Esto no se trata de un amor a primera vista, sino de un amor con mirada permanente. Me surgió esta reflexión, mientras paseaba, entre un tsunami de runners, en el parque diseñado por el arquitecto Carlos Thays, en la capital de Entre Ríos.

Saliendo de Paraná en dirección a la costa atlántica, antes de entrar al túnel subfluvial, me agarré la cabeza con las dos manos pensando que me había olvidado el celular sobre la mesa de un bar. No tenía opciones para atravesar ese gigante subterráneo construido en 1969, pero a la salida, justo frente al puesto de macetas y enanos de jardín, descubrí la paz plena al ver en el asiento trasero la luz de pantalla. Ya más tranquilo, decidimos hacer una parada en Ricardone, muy cerca de Rosario, cuando de repente me llamó la atención un cartel que decía: “ondas de amor”; todo me parecía sincronizado pero sin tener idea de qué se trataba.

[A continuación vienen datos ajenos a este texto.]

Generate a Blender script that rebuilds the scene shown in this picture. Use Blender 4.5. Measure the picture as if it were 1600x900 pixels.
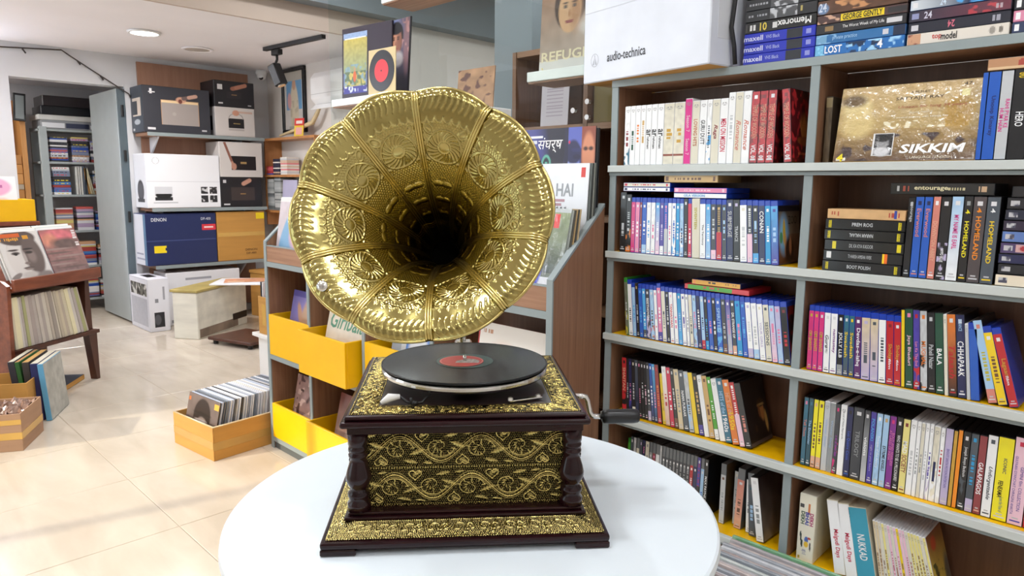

Seguimos viaje, y al pasar por el camino de circunvalación me sonó el teléfono en plena ruta. Lo llamativo fue que cuando atendí se escucharon extraños ruidos en la llamada.

Me resultó como un viaje al pasado porque la conversación se ligó con otra, cosa que no me sucedía desde mi infancia cuando atendía el teléfono de línea que era un aparato negro a disco.

Apenas corté, me sumergí también en un recuerdo que se me vino simultáneamente. Un viaje a la costa me hacía descubrir los beneficios del roaming que te permitían hablar más allá del radio de cobertura. Es allí, cuando en pleno silencio, sonó una alarma en el celular que habilitaba a cambiar de ruta en el Waze. Entonces el chofer del camión que me llevaba a Villa Gesell, para emplazar los corazones de hierro que van quedando en nuevos escenarios para los enamorados, me dijo algo que me hizo pensar: -Son ondas de las antenas que están saturadas-, pero después de pasar el barrio Fonavi siguió con algo más: -O tal vez el celu te esté tirando onda y no te das cuenta-.

Cuando lo escuché, miré las columnas pintadas del “canalla” y crucé la mirada a un paredón “leproso”. Repasé atentamente el último mensaje y supe, en ese instante, que la epifanía del camionero tenía alguna relación con la verdad.

Eso que parecía un absurdo, lo relacioné con los mareos que vienen después de hablar con el teléfono en el oído.

Pero aquello quedó rebotando, como los chicos que sufrían marginados detrás de los caños, en la puerta de un boliche top en los ´90.

Frente al dilema de disfrutar de una soledad placentera y la permanente interpelación hacia una felicidad publicitaria, me llegó un botón para omitir el anuncio de un nuevo smart tv phone motorhome con cannabis de caucho reciclado.

Es ahí donde me quedo mirando la cobertura plástica del aparato, que protege los golpes, y me doy cuenta qué hay que renovarla por una acolchada.

El móvil pasó a ser mi apéndice en todas las posibles salidas, es como un tercero en discordia que no soporta la integración de vida humana y lleva a tener que tomar una decisión fatal.

Invitarlo a tomar un café, aunque no sé qué género podría tener aún. Ya estoy seguro que entre este objeto y yo hay algo personal que ninguno de los dos puede explicar.

La cita, que es una decisión unilateral, la impuso desde su poder absoluto sobre mí. Como si hubiera hecho un trabajo lento desde hace una década, para coptar la emoción y ahora busca emocionarme con su propuesta virtual.

Después de un tiempo me atreví a pasar un límite que me tenía con los nervios móviles. Fue la noche previa al partido de River y Fluminense que marcaba la eliminación del “millo”.

Todo hacía suponer que, por la cantidad de alertas que recibía el smartphone de las noticias de River, había también allí un mensaje oculto que tenía la esperanza de descifrar.

Pese a que miro más la pantalla del móvil que mi propio ombligo, pienso que algo pasa cuando nos miramos con la gelatina protectora. Una especie de neblina blanca me hunde los ojos y me los achina para vernos y no dejar de vernos.

En la oscuridad no nos separamos, y cuando nos enfrentamos me da la luz de una especie de ingreso al paraíso blue. Nos acostamos juntos y queda en el colchón, en modo vibrador, como para tener una noche con batería completa, por si surge un insomnio de novela.

Para un casamiento en la playa con el teléfono, tenemos la selfie como testigo implacable. No contentos con eso, ya tenemos asegurada la ubicación de cada uno, para saber dónde estamos para una posible o eventual infidelidad.

Todo hace pensar que será una pareja que dure cien años y me lleve a un encuentro cercano de tercer tipo, en alianza con el film de los años 80.

Alguna vez escuché que el enamoramiento es un estado de idiotez transitorio, y esta relación con el celular genera las emociones que esta época nos ofrece. Es una versión de pareja que, hasta ahora, tiene un misterio indescifrable porque nos toma la mano para no soltarnos. Es celosa y posesiva, tanto que nos boicotea cualquier vínculo que nos atrape la mirada.

El celular y yo no podemos dejar de mirarnos, construimos a través de estos años una alianza indestructible. Imagino que las decisiones las tomaremos juntos, con este objeto oscuro que ya es la media naranja de un nuevo cuentito feliz. Una delicada situación de nuevo bienestar, que podría convivir con “Divididos por la felicidad”, el disco mítico de Sumo. Me refiero a la era donde la ecuación de la pareja feliz quedó vieja entre tantas otras realidades.